According to director of special services Elaine Hill, there are approximately 54 aides in the school district.
“The aides are there to support the teachers for instruction and manage behaviors,” she said, adding aides are also there for the safety of the children. “The aides are assigned, for the most part, to students with disabilities.”
According to the National Center for Education Statistics, approximately 225,471 students in New Jersey are part of the Individualized Education Program, a written instructional program for students with disabilities. In Voorhees, there were approximately 552 IEP students in the 2011–2012 school year, the report says.
Training for the school aides is done throughout the school year, Hill said. Aides who are working with autistic children need more training.
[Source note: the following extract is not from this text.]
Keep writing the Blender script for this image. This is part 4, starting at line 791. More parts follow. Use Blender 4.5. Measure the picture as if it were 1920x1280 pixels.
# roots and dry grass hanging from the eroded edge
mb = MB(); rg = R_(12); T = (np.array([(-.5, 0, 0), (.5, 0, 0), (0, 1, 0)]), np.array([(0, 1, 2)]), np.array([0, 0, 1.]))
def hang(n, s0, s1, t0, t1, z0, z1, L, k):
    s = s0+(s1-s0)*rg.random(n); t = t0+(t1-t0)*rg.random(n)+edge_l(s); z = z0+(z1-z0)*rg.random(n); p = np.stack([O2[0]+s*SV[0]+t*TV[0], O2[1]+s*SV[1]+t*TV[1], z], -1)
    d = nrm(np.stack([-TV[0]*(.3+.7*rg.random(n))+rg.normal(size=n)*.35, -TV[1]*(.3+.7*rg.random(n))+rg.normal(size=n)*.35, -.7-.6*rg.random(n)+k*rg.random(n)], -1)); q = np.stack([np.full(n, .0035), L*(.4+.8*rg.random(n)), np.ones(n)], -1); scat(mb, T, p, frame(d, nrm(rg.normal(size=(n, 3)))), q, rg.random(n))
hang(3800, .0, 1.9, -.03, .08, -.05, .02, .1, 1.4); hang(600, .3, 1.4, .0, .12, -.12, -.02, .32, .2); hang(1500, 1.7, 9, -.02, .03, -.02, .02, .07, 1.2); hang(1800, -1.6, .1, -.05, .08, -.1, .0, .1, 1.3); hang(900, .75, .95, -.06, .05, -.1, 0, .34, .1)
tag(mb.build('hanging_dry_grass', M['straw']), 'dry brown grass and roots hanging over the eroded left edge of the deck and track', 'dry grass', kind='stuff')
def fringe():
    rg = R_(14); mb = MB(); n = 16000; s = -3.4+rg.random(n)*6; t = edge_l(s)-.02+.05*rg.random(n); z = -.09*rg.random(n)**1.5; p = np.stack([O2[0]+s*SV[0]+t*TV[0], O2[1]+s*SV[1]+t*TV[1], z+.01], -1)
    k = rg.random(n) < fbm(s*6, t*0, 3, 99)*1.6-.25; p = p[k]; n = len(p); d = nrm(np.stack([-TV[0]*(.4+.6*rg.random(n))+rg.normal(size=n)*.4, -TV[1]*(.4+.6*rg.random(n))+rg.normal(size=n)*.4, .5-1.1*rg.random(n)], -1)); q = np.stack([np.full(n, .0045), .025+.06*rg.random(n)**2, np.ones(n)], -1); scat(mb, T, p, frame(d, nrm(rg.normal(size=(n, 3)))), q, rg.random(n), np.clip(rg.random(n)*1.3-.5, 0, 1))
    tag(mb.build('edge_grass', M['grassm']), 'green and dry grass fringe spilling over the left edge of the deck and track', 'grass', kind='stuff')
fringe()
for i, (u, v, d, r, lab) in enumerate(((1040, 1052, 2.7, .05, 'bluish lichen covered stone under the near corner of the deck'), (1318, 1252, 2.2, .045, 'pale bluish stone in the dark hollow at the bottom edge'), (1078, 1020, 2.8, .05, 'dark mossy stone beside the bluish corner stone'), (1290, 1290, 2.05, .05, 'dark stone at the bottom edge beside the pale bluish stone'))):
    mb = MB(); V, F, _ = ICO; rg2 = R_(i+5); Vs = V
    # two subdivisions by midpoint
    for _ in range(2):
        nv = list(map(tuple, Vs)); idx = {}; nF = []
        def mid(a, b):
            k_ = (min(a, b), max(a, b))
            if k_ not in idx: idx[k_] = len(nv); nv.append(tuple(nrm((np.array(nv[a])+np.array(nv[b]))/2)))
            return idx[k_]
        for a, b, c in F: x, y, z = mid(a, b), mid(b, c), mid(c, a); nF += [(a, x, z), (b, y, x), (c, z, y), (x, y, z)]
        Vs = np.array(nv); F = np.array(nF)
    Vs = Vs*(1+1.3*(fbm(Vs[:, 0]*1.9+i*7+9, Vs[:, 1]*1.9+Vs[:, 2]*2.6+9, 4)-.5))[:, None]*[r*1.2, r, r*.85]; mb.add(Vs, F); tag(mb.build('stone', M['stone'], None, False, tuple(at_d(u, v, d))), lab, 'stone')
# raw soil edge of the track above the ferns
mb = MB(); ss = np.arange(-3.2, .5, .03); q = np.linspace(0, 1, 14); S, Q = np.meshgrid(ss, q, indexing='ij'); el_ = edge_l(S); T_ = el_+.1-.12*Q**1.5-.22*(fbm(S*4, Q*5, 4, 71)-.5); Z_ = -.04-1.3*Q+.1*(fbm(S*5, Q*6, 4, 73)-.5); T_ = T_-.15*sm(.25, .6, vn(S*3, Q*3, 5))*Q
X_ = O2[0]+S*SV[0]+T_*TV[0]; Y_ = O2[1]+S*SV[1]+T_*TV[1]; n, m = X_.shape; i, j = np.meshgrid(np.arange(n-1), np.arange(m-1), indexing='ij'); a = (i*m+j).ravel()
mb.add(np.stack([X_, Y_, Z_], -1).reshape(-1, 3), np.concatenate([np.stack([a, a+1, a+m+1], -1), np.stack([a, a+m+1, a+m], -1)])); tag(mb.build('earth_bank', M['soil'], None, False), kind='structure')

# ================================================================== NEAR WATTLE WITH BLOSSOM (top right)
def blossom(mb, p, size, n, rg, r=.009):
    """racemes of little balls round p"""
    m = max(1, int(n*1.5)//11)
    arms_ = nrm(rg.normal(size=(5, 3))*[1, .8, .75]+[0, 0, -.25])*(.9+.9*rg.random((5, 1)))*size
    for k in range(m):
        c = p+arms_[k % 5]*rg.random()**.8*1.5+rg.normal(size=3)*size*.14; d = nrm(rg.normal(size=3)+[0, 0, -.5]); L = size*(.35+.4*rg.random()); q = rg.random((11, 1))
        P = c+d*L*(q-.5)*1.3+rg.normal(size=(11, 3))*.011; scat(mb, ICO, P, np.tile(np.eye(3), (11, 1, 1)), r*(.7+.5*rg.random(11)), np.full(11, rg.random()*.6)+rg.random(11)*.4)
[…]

“They are trained in a variety of areas. A lot of it has to do with managing behavior and interaction with kids appropriately,” she said, adding the aides will work with students if they need help with social skills. As far as academics, the teachers in the classroom guide the aides.
Aides who work with children with autism are additionally trained with the Applied Behavioral Analysis training plan — a program that trains individuals how to apply behavioral principles to everyday situations that would increase or decrease targeted behavior in autistic children, the ABA’s website says.
Hill said the program helps the aides with teaching and reinforcing in the classroom.
Aides assigned to children with autism also transition with the students from grade to grade.
“Children with autism require consistency from one year to the next,” she said.
Although Hill has not had any experience with outside agencies, she said there are a few questions that would be raised when outsourcing school aides.
“The questions would be whether they would be consistent and what’s the attrition rate with outside agencies?” she asked, adding there might be issues with the outsourced aides’ willingness to comply with the school district’s standards as well as the lack of oversight and the aides’ ability to properly work with a child.
She said there is also sense of loyalty some of the long-term aides have with the district.
Recently, a group of parents did an in-service for the aides, sharing their experiences as a parent with a disabled child.
“It gave them a chance to empathize,” she said, calling them strong advocates for the children. “[They] help to make their school day pleasant and comfortable.”